Dawn Reader

Dawn Reader
from Open Door Coffee Co.; Hudson, OH; Oct. 26, 2016

Thursday, May 24, 2012

In A HORSE'S TALE, Guess Who's the Horse's Ass?



Mark Twain wrote a lot.  He loved to, but he also had to (debts, foolish investments, a desire to live beyond his means--how very American of him!).  So many of his titles are famous--from The Adventures of Tom Sawyer to A Connecticut Yankee in King Arthur's Court to Adventures of Huckleberry Finn--that we tend to overlook his other works, many of which are so far off the cultural radar these days as to be invisible.

In the last years of his life, for example, he wrote quite a few titles that I had never heard of until I started reading them a few years ago.  Look at this list from his final decade:

(1901) Edmund Burke on Croker and Tammany (political satire)
(1902) A Double Barrelled Detective Story (fiction)
(1904) A Dog's Tale (fiction)
(1905) King Leopold's Soliloquy (political satire)
(1905) The War Prayer (fiction)
(1906) The $30,000 Bequest and Other Stories (fiction)
(1906) What Is Man? (essay)
(1907) Christian Science (non-fiction)
(1907) A Horse's Tale (fiction)
(1907) Is Shakespeare Dead? (non-fiction)
(1909) Captain Stormfield's Visit to Heaven (fiction)

I'm gradually making my way through all of these and just yesterday finished A Horse's Tale, all 153 of its small pages.  It starts off as a silly, mildly amusing story about (and for?) a child.

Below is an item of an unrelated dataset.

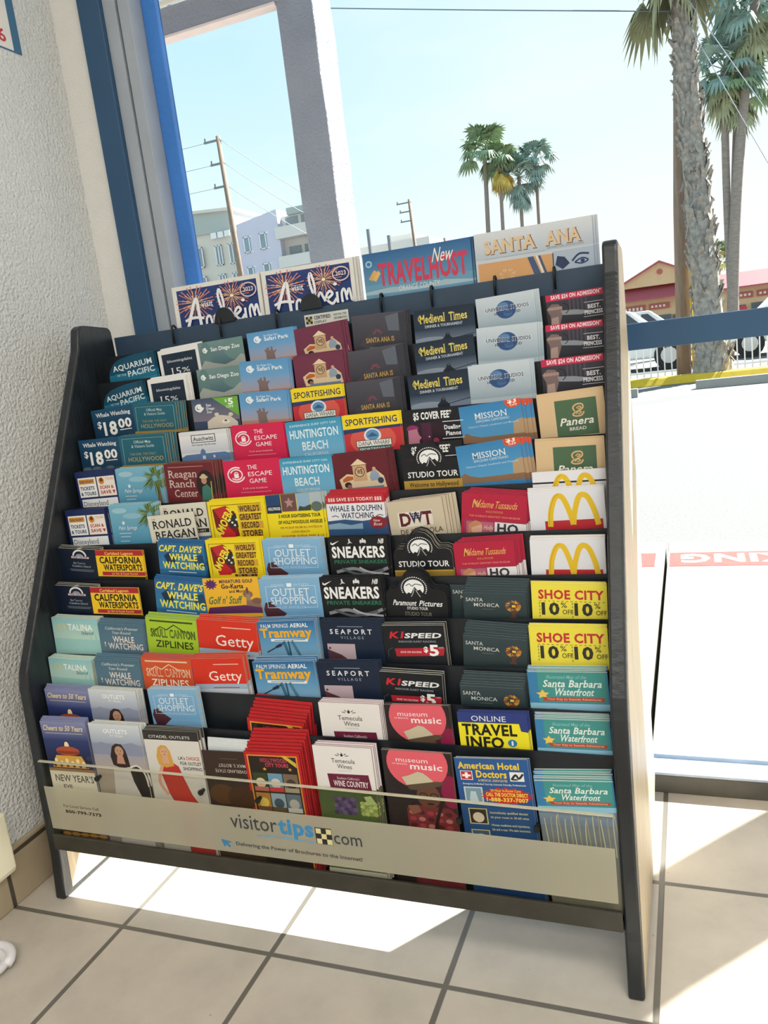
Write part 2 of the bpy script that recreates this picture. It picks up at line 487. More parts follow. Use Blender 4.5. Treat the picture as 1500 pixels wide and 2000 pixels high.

A horse narrates the first chapter.  Soldier Boy is Buffalo Bill's horse, and he says things like, "I am the best-educated horse outside of the hippodrome ..." (3).  The story progresses in the form of letters among characters and narrations by horses, humans, a dog.

A nine-year-old girl, Cathy, is coming the the Wild West, to a cavalry fort, where she promptly charms everyone and everything.  "You never saw such a winning little devil," writes General Alison to his mother (20).

Cathy prances around the post, learns to ride wonderfully, organizes all the other kids into a quasi-military unit (drills them!).  She is brave, fearless--not shedding a single tear when she must get stitches in a damaged finger.

A black slave--Dorcas--is in the story, a woman loved by all, too.

One chapter is a conversation between Soldier Boy and another horse identified only as the "Mexican plug."  (Plug is slang for an old horse.)  They discuss the character of a dog, Shekels, but the plug says he doesn't understand dogs: "Dogmatics is quite beyond me, quite ..." (75).

For more than half the tale we float along on a shallow narrative stream.  Readers who know Twain's biography know how much he loved his daughters when they were little girls, how two of them died before he did, how he later formed a group of little girls he called his "Angelfish."  (Here's a link to the whole Angelfish thing: Twain's Angelfish.)  So the little-girl-at-the-center-of-the-story has even more autobiographical resonance.

But then--as was often the case in Twain's later years--the skies darken, deeply darken.

Buffalo Bill (who adores the little girl--hmmm: Twain and BB bore a physical resemblance!) is nearly murdered; Cathy rides to help him, falls asleep on the way on her horse, topples to the ground, is nearly killed.

Two humans--two of the sort Twain reviled--are talking about bullfighting and about its gore with great relish.  And Twain ends their chapter with this discussion of the behavior of timid bulls in the ring:

"... it is the funniest thing in the world to see him hobbling around on his severed legs; the whole vast house goes into hurricanes of laughter over it; I have laughed till the tears ran down my cheeks to see it.  When he has furnished all the sport he can, he is not any longer useful, and is killed."

"Well, it is perfectly grand, Antonio, perfectly beautiful.  Burning a nigger don't begin" (128).

Reminds you of that line near the end of Huck Finn when Aunt Sally asks Huck if anyone was injured during a riverboat accident.

"No'm.  Killed a nigger."

"Well, it's lucky, because sometimes people do get hurt."

Once again, Twain shows the banality of racism--and its obscene cruelty.

Near the end of A Horse's Tale, Cathy goes back to Europe (her home), where Soldier Boy (now with her) is promptly stolen and begins a descent through the equine ranks until he is nothing but walking meat for the bull ring.  Years have passed; Cathy has been looking for him.  And in the ring she finds him, sees him as he collapses.  She runs out into the ring to be with him.

And a bull gores her.  "She was never conscious again in life.  We bore her home, all mangled and drenched in blood ..." (151).

The story ends a few pages later with more sappy stuff as Twain slaps our faces repeatedly for our romanticism, for our failures to recognize and remedy the horrors right in front of our eyes.  Twain recognized the marriage between ignorance and cruelty.  And it propelled him into a depression from which he never really emerged.